═════ COLLECTED DATA ═════

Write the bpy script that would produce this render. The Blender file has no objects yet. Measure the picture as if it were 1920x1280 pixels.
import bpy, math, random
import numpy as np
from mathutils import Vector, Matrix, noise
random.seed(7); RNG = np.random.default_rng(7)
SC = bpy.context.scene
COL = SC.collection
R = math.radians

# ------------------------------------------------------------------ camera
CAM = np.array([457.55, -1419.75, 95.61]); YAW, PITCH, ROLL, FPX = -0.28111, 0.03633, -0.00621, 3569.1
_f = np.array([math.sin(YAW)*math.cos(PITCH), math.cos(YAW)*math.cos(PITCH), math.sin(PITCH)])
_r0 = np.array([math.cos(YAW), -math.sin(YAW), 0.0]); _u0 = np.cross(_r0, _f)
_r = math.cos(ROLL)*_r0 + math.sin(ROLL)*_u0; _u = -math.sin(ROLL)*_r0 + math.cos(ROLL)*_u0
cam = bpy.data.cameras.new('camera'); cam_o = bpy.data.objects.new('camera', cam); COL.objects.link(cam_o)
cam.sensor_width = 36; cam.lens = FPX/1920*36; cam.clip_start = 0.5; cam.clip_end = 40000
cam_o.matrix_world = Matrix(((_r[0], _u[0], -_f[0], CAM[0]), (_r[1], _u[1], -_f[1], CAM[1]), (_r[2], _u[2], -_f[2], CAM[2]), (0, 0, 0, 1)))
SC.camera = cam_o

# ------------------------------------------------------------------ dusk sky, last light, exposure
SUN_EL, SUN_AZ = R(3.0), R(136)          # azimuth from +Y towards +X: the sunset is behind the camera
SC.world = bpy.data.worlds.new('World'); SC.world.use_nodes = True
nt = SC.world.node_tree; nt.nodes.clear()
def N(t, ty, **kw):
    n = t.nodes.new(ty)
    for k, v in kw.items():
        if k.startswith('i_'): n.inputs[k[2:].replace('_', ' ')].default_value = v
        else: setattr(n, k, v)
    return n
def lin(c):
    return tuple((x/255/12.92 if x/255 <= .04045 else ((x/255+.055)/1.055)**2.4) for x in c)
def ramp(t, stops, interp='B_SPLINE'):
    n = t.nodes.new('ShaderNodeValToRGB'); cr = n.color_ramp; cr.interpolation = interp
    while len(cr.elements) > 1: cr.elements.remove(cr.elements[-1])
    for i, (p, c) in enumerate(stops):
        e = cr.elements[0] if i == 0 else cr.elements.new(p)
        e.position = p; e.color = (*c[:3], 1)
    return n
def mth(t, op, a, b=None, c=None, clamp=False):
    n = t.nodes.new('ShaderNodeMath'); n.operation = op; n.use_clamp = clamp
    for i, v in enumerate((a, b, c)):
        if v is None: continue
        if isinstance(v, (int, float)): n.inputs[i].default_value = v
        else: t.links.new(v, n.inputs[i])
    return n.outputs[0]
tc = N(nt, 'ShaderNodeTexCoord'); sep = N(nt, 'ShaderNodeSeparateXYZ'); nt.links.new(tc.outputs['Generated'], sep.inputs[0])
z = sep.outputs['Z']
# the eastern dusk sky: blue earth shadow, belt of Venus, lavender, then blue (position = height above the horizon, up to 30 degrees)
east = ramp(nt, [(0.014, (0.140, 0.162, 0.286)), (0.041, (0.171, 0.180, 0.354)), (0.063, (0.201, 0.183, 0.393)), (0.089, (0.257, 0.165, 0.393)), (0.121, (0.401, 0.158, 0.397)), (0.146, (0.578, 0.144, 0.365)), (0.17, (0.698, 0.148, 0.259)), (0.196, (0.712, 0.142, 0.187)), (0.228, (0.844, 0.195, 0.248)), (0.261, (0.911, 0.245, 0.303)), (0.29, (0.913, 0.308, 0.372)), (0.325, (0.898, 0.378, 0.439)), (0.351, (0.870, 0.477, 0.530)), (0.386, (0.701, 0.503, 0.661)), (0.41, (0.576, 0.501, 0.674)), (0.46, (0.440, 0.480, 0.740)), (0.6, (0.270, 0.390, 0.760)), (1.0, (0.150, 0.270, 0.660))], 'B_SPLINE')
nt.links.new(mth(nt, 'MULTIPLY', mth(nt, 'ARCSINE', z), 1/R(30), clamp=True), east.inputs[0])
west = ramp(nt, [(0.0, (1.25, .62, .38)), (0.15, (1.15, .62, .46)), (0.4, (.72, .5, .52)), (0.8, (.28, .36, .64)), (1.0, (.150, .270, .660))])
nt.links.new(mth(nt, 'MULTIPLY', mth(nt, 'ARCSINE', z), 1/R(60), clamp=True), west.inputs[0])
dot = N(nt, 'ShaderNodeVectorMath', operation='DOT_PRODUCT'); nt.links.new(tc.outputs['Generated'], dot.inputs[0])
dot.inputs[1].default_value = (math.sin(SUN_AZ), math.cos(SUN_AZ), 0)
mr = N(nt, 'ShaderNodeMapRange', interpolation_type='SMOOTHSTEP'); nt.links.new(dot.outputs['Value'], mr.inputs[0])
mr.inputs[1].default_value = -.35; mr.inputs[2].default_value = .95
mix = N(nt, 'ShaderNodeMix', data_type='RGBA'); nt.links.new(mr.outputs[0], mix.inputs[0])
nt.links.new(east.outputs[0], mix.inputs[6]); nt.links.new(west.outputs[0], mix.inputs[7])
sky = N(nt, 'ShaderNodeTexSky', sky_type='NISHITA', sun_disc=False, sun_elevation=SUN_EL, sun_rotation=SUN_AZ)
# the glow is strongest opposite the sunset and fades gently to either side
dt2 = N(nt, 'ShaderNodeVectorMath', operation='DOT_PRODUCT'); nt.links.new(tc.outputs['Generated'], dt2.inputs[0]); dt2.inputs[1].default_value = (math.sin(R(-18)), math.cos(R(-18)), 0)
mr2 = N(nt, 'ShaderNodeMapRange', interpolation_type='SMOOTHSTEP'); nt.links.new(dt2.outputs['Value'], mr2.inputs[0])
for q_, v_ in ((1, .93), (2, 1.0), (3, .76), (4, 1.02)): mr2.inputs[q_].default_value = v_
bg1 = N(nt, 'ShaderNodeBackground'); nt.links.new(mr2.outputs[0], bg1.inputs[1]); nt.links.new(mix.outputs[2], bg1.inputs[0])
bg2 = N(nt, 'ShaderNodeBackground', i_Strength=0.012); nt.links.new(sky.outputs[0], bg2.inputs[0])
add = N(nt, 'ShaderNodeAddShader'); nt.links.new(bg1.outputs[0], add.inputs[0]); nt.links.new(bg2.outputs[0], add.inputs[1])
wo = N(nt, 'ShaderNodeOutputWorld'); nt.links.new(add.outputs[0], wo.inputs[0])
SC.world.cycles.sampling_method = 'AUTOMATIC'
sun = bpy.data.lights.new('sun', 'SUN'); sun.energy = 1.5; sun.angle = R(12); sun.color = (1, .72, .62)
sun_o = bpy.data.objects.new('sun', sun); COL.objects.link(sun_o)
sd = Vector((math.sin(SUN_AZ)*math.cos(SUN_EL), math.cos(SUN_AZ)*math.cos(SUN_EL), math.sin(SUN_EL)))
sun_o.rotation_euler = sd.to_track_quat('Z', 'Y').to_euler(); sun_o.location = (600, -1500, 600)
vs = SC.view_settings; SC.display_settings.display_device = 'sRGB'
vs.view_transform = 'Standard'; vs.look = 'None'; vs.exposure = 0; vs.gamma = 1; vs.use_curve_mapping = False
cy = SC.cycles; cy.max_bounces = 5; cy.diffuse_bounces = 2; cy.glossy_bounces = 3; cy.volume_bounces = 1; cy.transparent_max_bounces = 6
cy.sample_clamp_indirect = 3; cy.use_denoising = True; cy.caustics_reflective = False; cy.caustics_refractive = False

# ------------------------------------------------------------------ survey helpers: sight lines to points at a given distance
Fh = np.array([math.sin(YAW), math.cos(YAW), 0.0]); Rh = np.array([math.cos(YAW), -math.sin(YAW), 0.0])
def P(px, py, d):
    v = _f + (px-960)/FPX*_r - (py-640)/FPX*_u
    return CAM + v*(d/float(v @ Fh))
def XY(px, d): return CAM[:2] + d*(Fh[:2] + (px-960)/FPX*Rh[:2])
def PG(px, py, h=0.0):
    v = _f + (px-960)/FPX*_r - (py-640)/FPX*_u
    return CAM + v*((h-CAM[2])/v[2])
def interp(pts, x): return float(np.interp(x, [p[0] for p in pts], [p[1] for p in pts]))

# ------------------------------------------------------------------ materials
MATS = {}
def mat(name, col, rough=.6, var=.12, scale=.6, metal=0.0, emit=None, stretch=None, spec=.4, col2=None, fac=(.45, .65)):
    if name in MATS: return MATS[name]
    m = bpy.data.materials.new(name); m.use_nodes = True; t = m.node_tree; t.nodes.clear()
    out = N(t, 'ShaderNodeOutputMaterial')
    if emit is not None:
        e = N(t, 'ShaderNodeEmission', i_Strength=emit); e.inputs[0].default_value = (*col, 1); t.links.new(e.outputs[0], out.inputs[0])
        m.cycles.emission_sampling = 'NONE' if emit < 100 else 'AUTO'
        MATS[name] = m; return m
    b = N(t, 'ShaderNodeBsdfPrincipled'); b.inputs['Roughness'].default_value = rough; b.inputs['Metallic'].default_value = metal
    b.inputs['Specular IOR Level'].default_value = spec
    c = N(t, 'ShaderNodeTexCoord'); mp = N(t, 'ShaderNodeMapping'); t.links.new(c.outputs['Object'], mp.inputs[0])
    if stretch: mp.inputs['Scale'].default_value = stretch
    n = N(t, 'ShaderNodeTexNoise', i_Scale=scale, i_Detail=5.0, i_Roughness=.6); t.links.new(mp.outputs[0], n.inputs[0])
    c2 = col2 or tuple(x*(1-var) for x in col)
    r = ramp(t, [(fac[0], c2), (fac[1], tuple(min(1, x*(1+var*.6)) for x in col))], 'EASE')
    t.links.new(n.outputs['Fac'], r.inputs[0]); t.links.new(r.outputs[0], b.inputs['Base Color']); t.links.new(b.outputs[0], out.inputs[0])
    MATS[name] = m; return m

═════

Using the data above, restate word for word the lines from its opening line through the line that contains "R = math.radians", and no more.

▶ EXPECTED OUTPUT
Write the bpy script that would produce this render. The Blender file has no objects yet. Measure the picture as if it were 1920x1280 pixels.
import bpy, math, random
import numpy as np
from mathutils import Vector, Matrix, noise
random.seed(7); RNG = np.random.default_rng(7)
SC = bpy.context.scene
COL = SC.collection
R = math.radians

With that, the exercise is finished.